In “The Shadmock”, Angela (Barbara Kellerman), needing money, takes a job at a secluded manor owned by Raven (James Laurenson), who is a Shadmock—a hybrid creature leading a tragic existence. Shadmocks are known for their demonic whistle. Angela becomes his friend and he eventually proposes marriage. She is frightened and refuses, but her domineering boyfriend George (Simon Ward) urges her to marry Raven for his money. During the engagement party, she is caught robbing the safe and screams that she could never love him. Saddened, Raven whistles and destroys Angel’s face. Seeing her, George loses his mind.

In “The Vampires”, the timid son (Warren Saire) of a quiet family, lives a lonely life, bullied at school and neglected by his father, Mr. Busotsky, (Richard Johnson), only to  learn that the family are vampires and relentlessly hunted by a team of vampire-hunters, known as the B-Squad and led by Pickering (Donald Pleasance). They break into the house and stake the boy’s father, but the father bites Pickering. He is now pursued by his own squad and staked. After the team takes Pickering away, the boy and his mother (Britt Eklund) return to the basement to find that the father had faked his destruction with a stake-proof vest full of ketchup.

In “The Ghouls”, a movie director named Sam (Stuart Whitman) is scouting locations for his next film and visits an isolated and decrepit village called Loughville, where the residents take him prisoner. They are a species of ghouls, corpse-eating demons who dig up graves. But there are no graves left and they need flesh. Sam meets Luna (Lesley Dunlop), a Hum-Ghoul, her father being a ghoul (Patrick Magee) and her deceased mother a human. Luna advises Sam to hide in the church as ghouls cannot cross holy ground. With Luna’s help, he almost escapes, but Luna is killed and he is brought back by the Ghoul Police. In the film’s Epilogue, Eramus cheerfully lists out loud all the imaginative ways that humans treat each other horribly and says that they are the worst monsters of all. So Chetwynd-Hayes, horror-writer, is made an honorary member of the Monster Club.

The film was directed by Roy Ward Baker, based on the work of real British horror author R. Chetwynd-Hayes. It was the final movie of producer Milton Surotsky and the last one directed by Baker. The role of Chetwynd-Hayes was rejected by Christopher Lee and another role was rejected by Peter Cushing. Chetward-Hayes was disappointed by the film, calling the humor silly, hating the pop-music, and not liking the way his stories were altered. Also, he thought John Carradine was too old to play him. Critics and the public didn’t like it much either.

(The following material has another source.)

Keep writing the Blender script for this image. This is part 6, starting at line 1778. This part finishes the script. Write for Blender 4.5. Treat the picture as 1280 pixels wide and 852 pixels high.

A vampire film producer appeared with the name of Lintom Busotsky, an anagram of the real producer Milton Subotsky. The music was by BA Robertson, the Viewers, The Pretty Things, UB 40, and Night. There was a comic book which acted as a promotional tool for the film. This was the only time in his career that Vincent Price played a vampire. The film opened in the UK on Price’s 70th birthday, but was never released in the US, though it surfaced on a home video hosted by Elvira, Mistress of the Dark (Cassandra Peterson).